As I write this, Big Thief’s song ‘Change’ is playing. Adrienne Lenker is about to sing, ‘Would you walk forever in the light,/ To never learn the secret of a quiet night?’ It’s a beautiful expression of an age-old idea. From Huxley to the ‘Dark Ages’ to Greek myth, we’ve been fascinated by the power of the dark. This preoccupation speaks to the best part of us, the part that seeks out danger or risk as a path to growth. We reassure ourselves that the dark is okay, friendly even. We can’t live in it but we know we need it.


Darkness is apolitical. Our violent global history of racial inequality and class conflict have laced the word with negative connotations, but the dark itself is universal and ineffable. Nature reminds us that not only do we not need to know everything, but that total certainty would, in fact, harm us. Mystery is sustenance. A torch burning in the dark is a small raft of certainty in a sea of total possibility.


My flat can get very cold sometimes due to the shitty boiler. Since November, I’ve had a small electric heater running nearly every day. My room also has a fireplace, but last year I never used it; surely, I thought, the chimney’s blocked. Then on New Years Day, my housemate came in and showed me how to turn it on. He twisted a knob and up came a twitchy, dancing fire.

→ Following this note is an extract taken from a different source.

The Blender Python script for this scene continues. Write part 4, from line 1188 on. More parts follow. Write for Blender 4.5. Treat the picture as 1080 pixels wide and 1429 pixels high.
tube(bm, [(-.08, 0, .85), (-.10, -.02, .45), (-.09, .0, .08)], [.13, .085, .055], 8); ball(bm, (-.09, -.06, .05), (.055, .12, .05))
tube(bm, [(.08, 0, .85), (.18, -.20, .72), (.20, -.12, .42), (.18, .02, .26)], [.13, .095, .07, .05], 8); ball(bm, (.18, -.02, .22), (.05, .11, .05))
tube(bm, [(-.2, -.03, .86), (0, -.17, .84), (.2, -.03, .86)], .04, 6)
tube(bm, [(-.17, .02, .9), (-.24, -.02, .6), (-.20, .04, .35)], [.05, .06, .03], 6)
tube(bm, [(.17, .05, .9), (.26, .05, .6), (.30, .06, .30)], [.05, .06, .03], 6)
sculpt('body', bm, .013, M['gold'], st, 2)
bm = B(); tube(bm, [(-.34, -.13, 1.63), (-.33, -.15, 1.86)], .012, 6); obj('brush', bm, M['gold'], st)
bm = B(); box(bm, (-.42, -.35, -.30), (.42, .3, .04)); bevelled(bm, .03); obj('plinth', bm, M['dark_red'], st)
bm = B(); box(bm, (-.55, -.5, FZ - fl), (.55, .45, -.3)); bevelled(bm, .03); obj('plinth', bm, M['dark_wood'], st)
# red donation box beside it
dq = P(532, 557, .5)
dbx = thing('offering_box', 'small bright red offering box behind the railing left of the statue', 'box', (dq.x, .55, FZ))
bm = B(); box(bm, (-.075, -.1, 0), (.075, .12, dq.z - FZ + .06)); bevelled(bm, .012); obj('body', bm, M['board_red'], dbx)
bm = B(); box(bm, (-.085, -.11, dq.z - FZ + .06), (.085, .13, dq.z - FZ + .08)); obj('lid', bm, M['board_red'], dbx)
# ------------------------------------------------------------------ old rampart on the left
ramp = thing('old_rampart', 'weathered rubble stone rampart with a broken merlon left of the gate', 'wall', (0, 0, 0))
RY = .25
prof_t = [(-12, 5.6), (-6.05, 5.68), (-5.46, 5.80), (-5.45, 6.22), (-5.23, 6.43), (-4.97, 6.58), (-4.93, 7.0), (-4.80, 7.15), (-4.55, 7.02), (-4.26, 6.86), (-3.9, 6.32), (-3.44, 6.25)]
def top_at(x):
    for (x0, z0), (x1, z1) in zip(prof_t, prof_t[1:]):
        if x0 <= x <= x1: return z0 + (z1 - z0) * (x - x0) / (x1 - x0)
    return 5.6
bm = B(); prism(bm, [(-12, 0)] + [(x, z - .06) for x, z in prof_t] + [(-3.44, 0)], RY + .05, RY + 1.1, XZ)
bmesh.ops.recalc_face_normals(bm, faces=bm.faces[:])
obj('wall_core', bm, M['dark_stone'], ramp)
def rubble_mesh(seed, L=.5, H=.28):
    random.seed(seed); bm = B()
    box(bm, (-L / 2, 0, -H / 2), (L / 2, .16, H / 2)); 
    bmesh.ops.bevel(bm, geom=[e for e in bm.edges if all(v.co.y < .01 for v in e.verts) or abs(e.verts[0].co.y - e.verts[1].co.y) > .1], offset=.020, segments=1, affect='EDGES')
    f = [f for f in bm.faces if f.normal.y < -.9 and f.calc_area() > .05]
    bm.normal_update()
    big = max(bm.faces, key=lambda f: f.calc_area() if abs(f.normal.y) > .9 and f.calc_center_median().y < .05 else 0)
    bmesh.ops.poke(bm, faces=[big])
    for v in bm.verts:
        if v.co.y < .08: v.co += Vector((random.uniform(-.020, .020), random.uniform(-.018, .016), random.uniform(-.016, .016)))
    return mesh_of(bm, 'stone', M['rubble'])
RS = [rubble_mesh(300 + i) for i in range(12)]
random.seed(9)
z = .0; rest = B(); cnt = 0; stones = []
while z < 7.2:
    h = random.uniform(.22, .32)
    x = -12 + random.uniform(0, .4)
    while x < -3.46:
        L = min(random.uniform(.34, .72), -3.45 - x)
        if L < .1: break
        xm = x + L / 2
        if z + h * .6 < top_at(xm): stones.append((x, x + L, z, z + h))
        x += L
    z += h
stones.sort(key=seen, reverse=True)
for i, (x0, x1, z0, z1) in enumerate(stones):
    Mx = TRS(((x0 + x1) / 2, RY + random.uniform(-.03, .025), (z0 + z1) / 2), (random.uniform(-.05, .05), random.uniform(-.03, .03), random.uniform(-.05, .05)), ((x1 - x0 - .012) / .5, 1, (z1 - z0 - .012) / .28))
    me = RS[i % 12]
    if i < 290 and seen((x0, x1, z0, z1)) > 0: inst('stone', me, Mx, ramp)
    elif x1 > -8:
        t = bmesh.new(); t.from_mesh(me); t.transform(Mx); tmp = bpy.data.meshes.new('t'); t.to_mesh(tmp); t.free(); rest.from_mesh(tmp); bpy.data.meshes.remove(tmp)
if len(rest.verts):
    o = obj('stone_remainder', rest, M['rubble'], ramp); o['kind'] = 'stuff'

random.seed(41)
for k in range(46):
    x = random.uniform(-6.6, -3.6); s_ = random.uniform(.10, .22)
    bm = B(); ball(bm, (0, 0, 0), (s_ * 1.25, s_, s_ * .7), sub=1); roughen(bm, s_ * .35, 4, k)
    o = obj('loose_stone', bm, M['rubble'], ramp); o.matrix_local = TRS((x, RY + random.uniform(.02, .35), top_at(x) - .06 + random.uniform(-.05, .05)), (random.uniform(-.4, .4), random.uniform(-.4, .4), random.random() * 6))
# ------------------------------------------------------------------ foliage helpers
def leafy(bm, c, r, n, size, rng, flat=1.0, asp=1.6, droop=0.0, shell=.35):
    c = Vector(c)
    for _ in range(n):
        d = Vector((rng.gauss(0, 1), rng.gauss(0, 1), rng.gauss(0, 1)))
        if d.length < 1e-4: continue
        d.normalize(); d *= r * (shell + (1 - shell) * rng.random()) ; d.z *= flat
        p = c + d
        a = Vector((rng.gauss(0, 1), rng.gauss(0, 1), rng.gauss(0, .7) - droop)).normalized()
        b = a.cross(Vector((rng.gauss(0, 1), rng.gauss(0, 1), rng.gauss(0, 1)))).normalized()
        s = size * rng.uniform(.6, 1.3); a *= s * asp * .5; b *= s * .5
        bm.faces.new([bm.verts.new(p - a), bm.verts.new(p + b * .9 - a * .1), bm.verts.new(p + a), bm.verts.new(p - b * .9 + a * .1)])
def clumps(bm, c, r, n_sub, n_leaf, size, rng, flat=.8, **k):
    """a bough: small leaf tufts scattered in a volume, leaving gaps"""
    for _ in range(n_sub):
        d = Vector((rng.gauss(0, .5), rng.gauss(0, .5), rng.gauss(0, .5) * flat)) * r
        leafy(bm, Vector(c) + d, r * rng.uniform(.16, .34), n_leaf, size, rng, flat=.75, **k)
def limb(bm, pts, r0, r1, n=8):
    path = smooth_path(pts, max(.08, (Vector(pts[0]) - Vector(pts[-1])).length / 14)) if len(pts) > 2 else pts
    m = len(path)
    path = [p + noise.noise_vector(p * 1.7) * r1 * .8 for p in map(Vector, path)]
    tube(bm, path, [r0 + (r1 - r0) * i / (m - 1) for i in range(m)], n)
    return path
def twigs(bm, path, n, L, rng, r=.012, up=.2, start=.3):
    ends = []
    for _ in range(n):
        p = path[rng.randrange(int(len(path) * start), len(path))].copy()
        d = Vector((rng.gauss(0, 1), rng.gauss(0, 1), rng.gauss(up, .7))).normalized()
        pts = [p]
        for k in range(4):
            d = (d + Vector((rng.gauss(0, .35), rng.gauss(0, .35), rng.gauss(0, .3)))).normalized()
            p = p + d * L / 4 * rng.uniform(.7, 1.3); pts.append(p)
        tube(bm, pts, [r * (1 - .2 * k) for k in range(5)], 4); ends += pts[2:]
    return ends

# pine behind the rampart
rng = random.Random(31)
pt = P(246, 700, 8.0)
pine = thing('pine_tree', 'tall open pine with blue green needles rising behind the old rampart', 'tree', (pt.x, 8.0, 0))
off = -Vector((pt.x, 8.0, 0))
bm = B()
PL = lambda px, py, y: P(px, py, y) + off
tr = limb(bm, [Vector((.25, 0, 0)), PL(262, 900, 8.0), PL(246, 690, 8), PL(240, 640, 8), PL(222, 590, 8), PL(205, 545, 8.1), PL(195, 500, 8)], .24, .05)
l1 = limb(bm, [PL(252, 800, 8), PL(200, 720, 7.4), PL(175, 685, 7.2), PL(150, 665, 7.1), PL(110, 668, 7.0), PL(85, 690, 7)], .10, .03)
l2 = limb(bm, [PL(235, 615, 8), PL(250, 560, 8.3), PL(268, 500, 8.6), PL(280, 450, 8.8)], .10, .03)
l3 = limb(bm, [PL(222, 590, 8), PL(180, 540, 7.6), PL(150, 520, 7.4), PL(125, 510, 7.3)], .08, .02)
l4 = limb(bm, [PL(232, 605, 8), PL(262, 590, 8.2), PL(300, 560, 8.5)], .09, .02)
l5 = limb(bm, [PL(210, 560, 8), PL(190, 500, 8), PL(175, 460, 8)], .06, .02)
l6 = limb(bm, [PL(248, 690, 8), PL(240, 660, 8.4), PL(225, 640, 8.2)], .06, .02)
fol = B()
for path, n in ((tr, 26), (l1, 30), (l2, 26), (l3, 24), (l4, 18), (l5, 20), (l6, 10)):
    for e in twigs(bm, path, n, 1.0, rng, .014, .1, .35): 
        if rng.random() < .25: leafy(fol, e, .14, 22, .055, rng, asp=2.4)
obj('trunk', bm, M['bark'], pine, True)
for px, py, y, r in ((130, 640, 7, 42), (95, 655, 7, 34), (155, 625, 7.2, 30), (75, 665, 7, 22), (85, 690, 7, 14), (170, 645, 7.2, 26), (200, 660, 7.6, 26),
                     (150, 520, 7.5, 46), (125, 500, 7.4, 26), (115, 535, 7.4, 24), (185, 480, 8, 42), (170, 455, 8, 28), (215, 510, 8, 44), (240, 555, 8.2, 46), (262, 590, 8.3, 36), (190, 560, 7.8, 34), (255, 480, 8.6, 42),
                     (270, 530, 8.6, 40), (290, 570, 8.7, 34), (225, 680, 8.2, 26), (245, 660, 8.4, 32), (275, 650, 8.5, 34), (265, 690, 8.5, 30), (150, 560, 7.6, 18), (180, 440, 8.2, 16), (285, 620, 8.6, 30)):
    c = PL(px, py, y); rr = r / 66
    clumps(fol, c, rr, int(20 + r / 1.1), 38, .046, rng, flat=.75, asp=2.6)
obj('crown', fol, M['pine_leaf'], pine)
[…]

Every time I turn it on, a small flame bursts through the base and licks the knob. I pull back a sooty hand with a flame-blushed finger. I can see the fire now, hear the hissing breath of the gas, and I feel it’s not just heat, it’s home. It’s more efficient than the electric heater, but more than that it brings the room to life. Yesterday, before I slept I sat before it, my eyes closed, my head bowed, my fringe an inch from the fireguard. Tomorrow I will buy some vegan marshmallows and toast them under the fire.